The Joint Legislative Audit Committee heard sharply different accounts about the status of risk‑based auditing for Arizona’s Empowerment Scholarship Account program.
Auditor General Lindsey Perry told the committee she had repeatedly sought a meeting with the Department of Education to complete procedures required by a 2024 law. “Since January 2025, my office has called and emailed the department on multiple occasions to request a meeting about risk based auditing procedures for E.S.A.s,” Perry said, and she told lawmakers the department had not completed consultation or provided required documentation as of the committee packet date.
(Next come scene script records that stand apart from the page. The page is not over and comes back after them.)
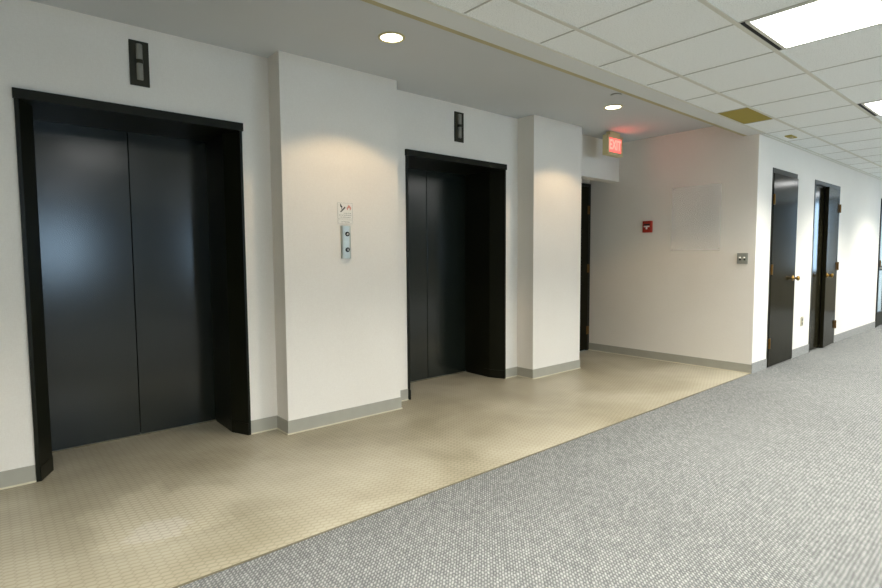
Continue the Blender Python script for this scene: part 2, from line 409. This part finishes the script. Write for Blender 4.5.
# ---------------------------------------------------------------- baseboards
def baseboard(name, segs, label, mat=M_base, toe=M_toe, h=0.098):
    """segs: list of polylines in plan, walked so that the room lies on the right"""
    r = empty(name, (segs[0][0][0], segs[0][0][1], 0), label, 'baseboard', None, 'structure')
    for part, th, z0, z1, m in (('base_strip', 0.006, 0.0, h, mat), ('base_toe', 0.013, 0.0, 0.008, toe)):
        if m is None: continue
        bm = bmesh.new()
        for pts in segs:
            off = []
            n = len(pts)
            for i in range(n):
                p = Vector(pts[i]); ds = []
                if i: ds.append((p-Vector(pts[i-1])).normalized())
                if i < n-1: ds.append((Vector(pts[i+1])-p).normalized())
                nn = [Vector((d.y, -d.x)) for d in ds]
                o_ = nn[0] if len(nn) == 1 else (nn[0]+nn[1])/(1+nn[0].dot(nn[1]))
                off.append(p+o_*th)
            for i in range(n-1):
                prism(bm, [tuple(pts[i]), tuple(off[i]), tuple(off[i+1]), tuple(pts[i+1])], z0, z1)
        obj(part, bm, m, r)
baseboard('baseboard_left', [[(X0, YW), (0.172, YW)]], 'grey vinyl baseboard left of the first elevator')
baseboard('baseboard_left', [[(1.404, YW), (1.607, YW), (1.607, 3.579), (2.596, 3.579), (2.596, YW), (2.812, YW)]], 'grey vinyl baseboard wrapping the call-button pier')
baseboard('baseboard_left', [[(4.068, YW), (4.258, YW), (4.258, 3.552), (5.066, 3.552), (5.066, YD), (dx0-0.05, YD)]], 'grey vinyl baseboard wrapping the pier right of the second elevator')
baseboard('baseboard_back', [[(XB, YD), (XB, YR+0.002)]], 'olive grey vinyl baseboard along the lobby end wall')
baseboard('baseboard_right', [[(XB-0.006, YR), (r3[0], YR)], [(r3[1], YR), (r4[0], YR)], [(r4[1], YR), (r5[0], YR)], [(r5[1], YR), (X1, YR)]], 'grey carpet baseboard along the corridor wall', M_cbase, None, 0.112)

# ---------------------------------------------------------------- elevators
def elevator(idx, xo0, xo1, label):
    xi0, xi1 = xo0+0.089, xo1-0.081
    xf0, xf1 = xo0+0.020, xo1-0.017
    r = empty('door_%d' % idx, ((xo0+xo1)/2, YW, 0), label, 'elevator entrance', 'elevator entrances', 'structure')
    yf = YW-0.012
    for s in (0, 1):
        if s == 0: pts = [(xo0, yf), (xf0, yf), (xi0, 3.905), (xi0, YP), (xo0+0.02, YP), (xo0+0.02, YW), (xo0, YW)]
        else: pts = [(xo1, yf), (xo1, YW), (xo1-0.02, YW), (xo1-0.02, YP), (xi1, YP), (xi1, 3.905), (xf1, yf)]
        bm = bmesh.new(); prism(bm, pts, 0.0, 2.135)
        j = obj('jamb', bm, M_door, r)
        # slightly thicker kick at the foot
        e = 0.003
        if s == 0: pk = [(xf0+0.002, yf-e), (xf0+e, yf-e), (xi0+e, 3.905-e), (xi0+e, 3.99), (xi0-0.004, 3.99), (xi0-0.004, 3.91), (xf0-0.002, yf+0.004)]
        else: pk = [(xf1-0.002, yf-e), (xf1+0.002, yf+0.004), (xi1+0.004, 3.91), (xi1+0.004, 3.99), (xi1-e, 3.99), (xi1-e, 3.905-e), (xf1-e, yf-e)]
        bm = bmesh.new(); prism(bm, pk, 0.0, 0.085); obj('jamb_foot', bm, M_door, j)
    # head: fascia bar plus the deep soffit
    boxes('head_trim', [(xo0-0.006, xo1+0.008, yf-0.008, YW+0.0, 2.133, 2.187)], M_door, r, 0.002)
    boxes('head', [(xo0+0.016, xo1-0.016, YW, YP+0.05, 2.135, 2.149)], M_door, r)
    mid = (xi0+xi1)/2 + 0.012
    for a, b in ((xi0-0.06, mid-0.003), (mid+0.003, xi1+0.06)):
        boxes('door_panel', [(a, b, YP, YP+0.03, 0.008, 2.16)], M_panel, r, 0.0015)
    boxes('panel_gap', [(mid-0.02, mid+0.02, YP+0.03, YP+0.034, 0.008, 2.14)], M_black, r)
    boxes('door_sill', [(xi0, xi1, YP-0.012, YP+0.03, 0.0, 0.007)], M_sill, r)
    return r
elevator(1, 0.172, 1.404, 'dark elevator entrance nearest the camera with closed bluish panels')
elevator(2, 2.812, 4.068, 'dark elevator entrance further back between the two piers')

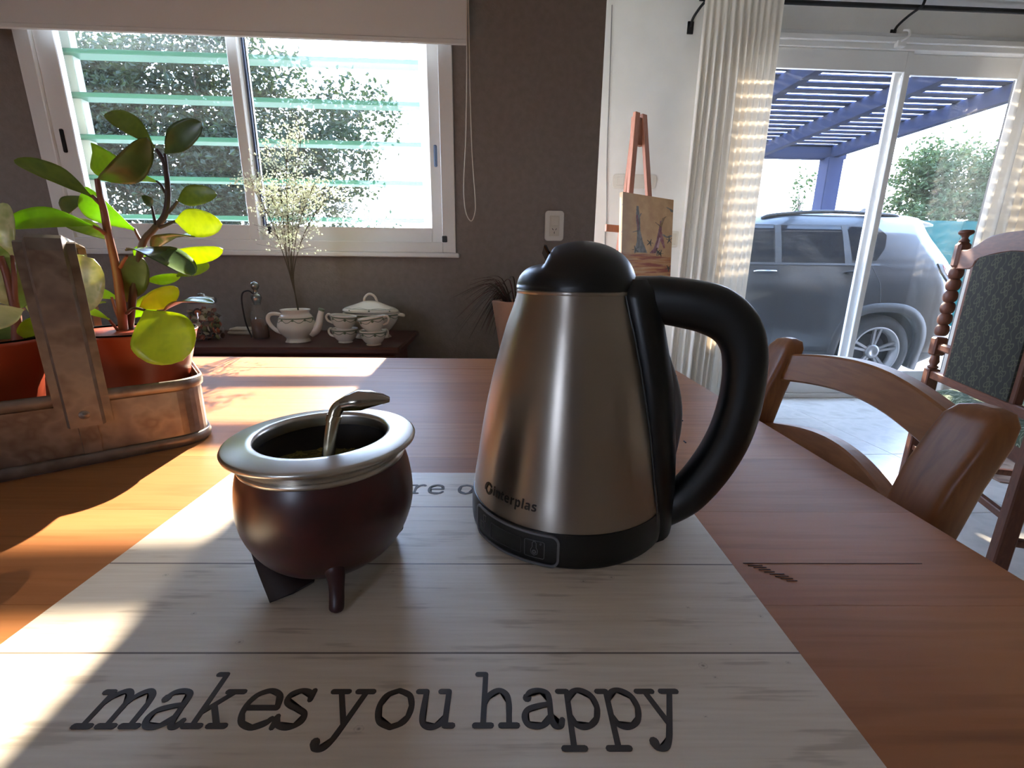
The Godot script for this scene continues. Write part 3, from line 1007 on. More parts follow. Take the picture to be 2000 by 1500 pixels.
func mate_cup() -> void:
	var t := thing("mate_cup", "round dark maroon mate cup with a wide metal rim, standing on leather feet", "cup", T(-0.1245, TOP + 0.0016, -0.288), TURN)
	var leather := tri(mat(Color.WHITE, 0.32), noise(0.02, [Color("2a0f10"), Color("3c1516"), Color("47191a"), Color("331213")], 4, 256, 51), Vector3(6, 6, 6))
	leather.clearcoat_enabled = true
	leather.clearcoat = 0.3
	leather.clearcoat_roughness = 0.3
	var prof := []
	for v in spline([Vector2(0.001, 0.0035), Vector2(0.018, 0.0048), Vector2(0.0345, 0.0105), Vector2(0.0475, 0.0225), Vector2(0.0555, 0.0395), Vector2(0.0576, 0.055), Vector2(0.0560, 0.072), Vector2(0.0528, 0.084), Vector2(0.0500, 0.0915)], 5):
		prof.append(v)
	part(t, "gourd_body", lathe(prof, 72, false), leather)
	part(t, "inner_wall", lathe([Vector2(0.0425, 0.097), Vector2(0.0435, 0.088), Vector2(0.043, 0.066), Vector2(0.0425, 0.0655), Vector2(0.0, 0.0652)], 64, false), mat(Color("2c2522"), 0.6))
	var rim := mat(Color("cdc7bd"), 0.3, 1.0)
	part(t, "metal_rim", lathe([Vector2(0.0425, 0.090), Vector2(0.0420, 0.0965), Vector2(0.0426, 0.0988), Vector2(0.0445, 0.0996), Vector2(0.0470, 0.0993), Vector2(0.0585, 0.0978), Vector2(0.0597, 0.0975), Vector2(0.0597, 0.0975), Vector2(0.0604, 0.0970), Vector2(0.0611, 0.0956), Vector2(0.0606, 0.0940), Vector2(0.0585, 0.0925), Vector2(0.0555, 0.0908), Vector2(0.0535, 0.0890), Vector2(0.0522, 0.0865), Vector2(0.0520, 0.0845)], 96, false), rim)
	part(t, "rim_bead", lathe([Vector2(0.0515, 0.0825), Vector2(0.0532, 0.083), Vector2(0.0536, 0.0845), Vector2(0.0532, 0.086), Vector2(0.0518, 0.0865)], 72, false), rim)
	# damp yerba leaves
	var g := Geo.new()
	var r := RandomNumberGenerator.new()
	r.seed = 4
	var rows := []
	for i in 9:
		var row := []
		for j in 28:
			var a := TAU * j / 28
			var rr := 0.0425 * i / 8.0
			row.append(Vector3(cos(a) * rr, 0.0735 - 0.0045 * (cos(a + 0.9) * i / 8.0) + r.randf_range(-0.0007, 0.0007), sin(a) * rr))
		rows.append(row)
	g.skin(rows, true, false)
	part(t, "yerba_bed", g, tri(mat(Color.WHITE, 0.9), noise(0.09, [Color("2e2a12"), Color("6f6428"), Color("4a4318"), Color("8a7c3c")], 3, 256, 14), Vector3(14, 14, 14)))
	var bits := Geo.new()
	for k in 260:
		var a := r.randf() * TAU
		var rr := sqrt(r.randf()) * 0.040
		var c := Vector3(cos(a) * rr, 0.0742 - 0.0045 * cos(a + 0.9) * rr / 0.0425, sin(a) * rr)
		var b := Basis.from_euler(Vector3(r.randf_range(-0.5, 0.5), r.randf() * TAU, r.randf_range(-0.4, 0.4)))
		bits.join(box(Vector3(-0.002, -0.0003, -0.0006), Vector3(0.002, 0.0003, 0.0006)), Transform3D(b, c))
	var yb := part(t, "yerba_flakes", bits, mat(Color("84773a"), 0.85))
	yb.set_meta("kind", "stuff")
	# leather base: three pointed feet, left one broad
	var dark := mat(Color("22100f"), 0.5)
	foot(t, Vector3(-0.0552, 0.050, 0.003), Vector3(-0.0255, 0.0, 0.0440), Vector3(0.004, 0.0075, 0.0280), Vector3(-0.042, 0.0200, 0.014), dark)
	foot(t, Vector3(0.047, 0.030, -0.004), Vector3(0.036, 0.0, -0.032), Vector3(0.006, 0.010, -0.022), Vector3(0.05, 0.014, -0.012), dark)
	var fr := spline([Vector3(0.0165, 0.030, 0.0430), Vector3(0.0185, 0.020, 0.0450), Vector3(0.0192, 0.010, 0.0480), Vector3(0.0195, 0.004, 0.0505), Vector3(0.0193, 0.0005, 0.0515)], 4)
	part(t, "foot", sweep(fr, circle(0.0047, 12, 0.004), Vector3.BACK, [1.0, 1.25, 1.35, 1.3, 1.2, 1.1, 1.05, 1.0, 1.0, 1.0, 1.0, 1.0, 1.0, 1.0, 0.95, 0.85, 0.6]), mat(Color("35161a"), 0.4))
	# metal straw
	var s := thing("mate_straw", "bent metal drinking straw standing in the mate cup", "straw", T(-0.1245, TOP + 0.0016, -0.288), TURN)
	var sm := mat(Color("b3a88f"), 0.25, 1.0)
	part(s, "stem", tube(spline([Vector3(0.0085, 0.066, 0.026), Vector3(0.0105, 0.085, 0.0225), Vector3(0.0130, 0.104, 0.0190), Vector3(0.0152, 0.1165, 0.0165), Vector3(0.0175, 0.1215, 0.0150), Vector3(0.0215, 0.1240, 0.0135), Vector3(0.0270, 0.1250, 0.0120)], 5), 0.0040, 14), sm)
	part(s, "collar", tube([Vector3(0.0145, 0.1130, 0.0172), Vector3(0.0155, 0.1170, 0.0163)], 0.0046, 14), sm)
	var mp := [Vector3(0.0195, 0.1230, 0.0142), Vector3(0.0240, 0.1245, 0.0130), Vector3(0.0300, 0.1257, 0.0112), Vector3(0.0370, 0.1260, 0.0090), Vector3(0.0440, 0.1252, 0.0070), Vector3(0.0480, 0.1245, 0.0058)]
	part(s, "mouthpiece", sweep(mp, circle(0.0075, 16, 0.0042), Vector3.UP, [Vector2(0.55, 1.0), Vector2(0.8, 1.3), Vector2(1.15, 1.6), Vector2(1.05, 1.25), Vector2(0.75, 0.8), Vector2(0.4, 0.4)]), mat(Color("a89f92"), 0.2, 1.0))


func foot(t: Node3D, a: Vector3, tip: Vector3, b: Vector3, bulge: Vector3, m: Material) -> void:
	# a pointed leather leaf: from a on the body's side down to the tip and back under the body to b
	var o1 := spline([a, a.lerp(tip, 0.45) + (a.lerp(tip, 0.45) - Vector3(0, 0.02, 0)) * 0.10, tip], 6)
	var o2 := spline([a, bulge.lerp(b, 0.3), b.lerp(tip, 0.0)], 6)
	var n := (tip - a).cross(b - a).normalized() * 0.0026
	var rows := []
	for i in o1.size():
		var f := float(i) / (o1.size() - 1)
		var p: Vector3 = o1[i]
		var q: Vector3 = o2[i]
		if f > 0.85:
			q = q.lerp(p, (f - 0.85) * 1.5)
		var m1 := p.lerp(q, 0.5) + Vector3(0, -0.001, 0)
		rows.append([p + n * 0.6, m1 + n, q + n, q - n, m1 - n, p - n * 0.6])
	part(t, "foot", Geo.new().skin(rows), m, "broad pointed leather foot")


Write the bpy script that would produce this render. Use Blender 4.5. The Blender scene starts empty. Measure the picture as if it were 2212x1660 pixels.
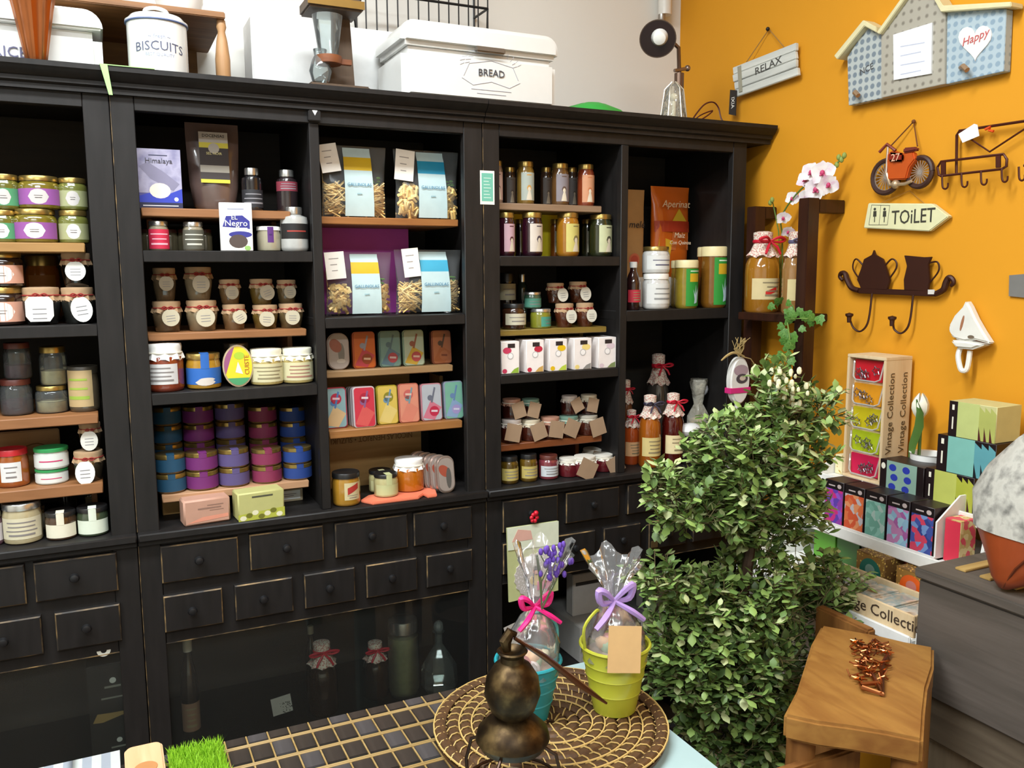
import bpy, bmesh, math, random
from mathutils import Vector, Matrix
random.seed(11)
scene = bpy.context.scene
col = scene.collection
PI = math.pi

# ------------------------------------------------------------------ camera
FPX, IW, IH = 1845.48, 2212, 1660
CAM = Vector((0, -2.0, 1.5))
_p, _y, _r = math.radians(7.468), math.radians(25.522), math.radians(-.290)
FW = Vector((math.sin(_y)*math.cos(_p), math.cos(_y)*math.cos(_p), -math.sin(_p)))
_rt = Vector((math.cos(_y), -math.sin(_y), 0)); _up = _rt.cross(FW)
RT = _rt*math.cos(_r) + _up*math.sin(_r); UP = -_rt*math.sin(_r) + _up*math.cos(_r)
cd = bpy.data.cameras.new('camera'); cd.sensor_width = 36; cd.lens = FPX/IW*36; cd.clip_start = .05
co = bpy.data.objects.new('camera', cd); col.objects.link(co)
mw = Matrix((RT, UP, -FW)).transposed().to_4x4(); mw.translation = CAM; co.matrix_world = mw
scene.camera = co

# ------------------------------------------------------------------ world, lamps, exposure
w = bpy.data.worlds.new('world'); scene.world = w; w.use_nodes = True
w.node_tree.nodes['Background'].inputs[0].default_value = (.9, .95, 1, 1)
w.node_tree.nodes['Background'].inputs[1].default_value = .25
vs = scene.view_settings
vs.view_transform = 'Standard'; vs.look = 'None'; vs.gamma = 1; vs.use_curve_mapping = False
vs.exposure = 0.8
def area(name, loc, sx, sy, e, c=(.90, .965, 1)):
    l = bpy.data.lights.new(name, 'AREA'); l.shape = 'RECTANGLE'; l.size = sx; l.size_y = sy; l.energy = e; l.color = c
    o = bpy.data.objects.new(name, l); o.location = loc; col.objects.link(o); return o
area('ceiling_lamp_main', (-.1, -.95, 2.93), 1.8, .32, 48)
area('ceiling_lamp_rear', (-.3, -3.1, 2.93), 1.5, .35, 42)
area('ceiling_lamp_left', (-1.7, -1.6, 2.93), .35, 1.5, 34)

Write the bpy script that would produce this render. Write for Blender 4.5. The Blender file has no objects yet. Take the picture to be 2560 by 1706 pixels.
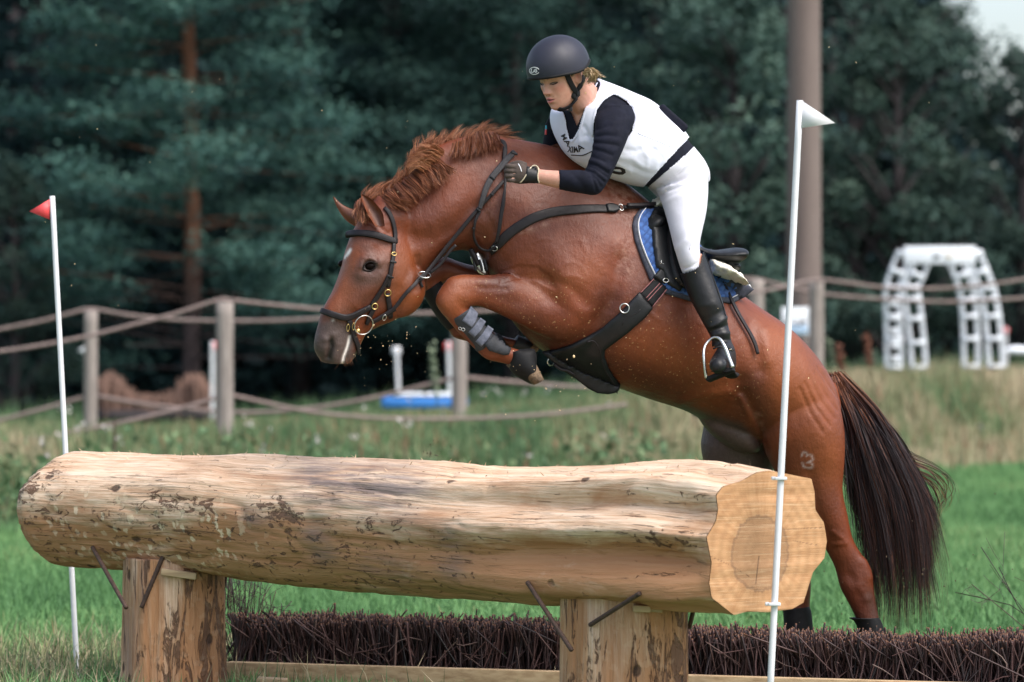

John Ward, director of the Department’s ESA program, disputed a suggestion his agency had ignored the Auditor General. The department’s record, he said, shows it had met the Auditor General’s staff on other ESA audits and single‑audit matters; Ward told the committee the department did not open a separate consultation in January because staff were finalizing the ESA parent handbook, which he said required priority focus. Ward outlined the program’s size and staffing constraints: the ESA program has about 86,400 current enrollees (Ward said another roughly 4,000 applications were pending) and “40 staff” total in the ESA office, with a smaller number assigned to purchase and application review operations.
Ward told JLAC the department changed its purchase‑review approach in late 2024 to reduce a queue of tens of thousands of orders: orders above $2,000 continue to be prospectively reviewed; purchases below $2,000 are subject to risk‑based auditing and sampling. He said the department and its payment‑platform vendor, Class Wallet, are working to develop anomaly‑detection tools that use standardized commodity codes and machine‑learning models to flag suspect activity, but Ward said the state had not yet purchased an external contractor to implement additional independent auditing and that the program lacked extra legislative funding for such a vendor.
Perry said the statutory change requiring consultation became effective Sept. 14, 2024, and that the department’s risk‑based procedures had been reported publicly in late 2024 without completing the office’s consultation. She asked JLAC to formally direct her office to work with the department to close the gap and to ensure statutory compliance.
Ending — JLAC asked Department of Education and Auditor General staff to meet promptly; several committee members pressed for an early, documented consultation and for ADE to provide analytics (including balances in dormant accounts by eligibility category) and documentation of the $2,000 threshold implementation. The committee set an expectation for an early meeting between the Auditor General and ADE to produce a plan for risk‑based auditing and a timeline for any additional resources that would be required to implement it.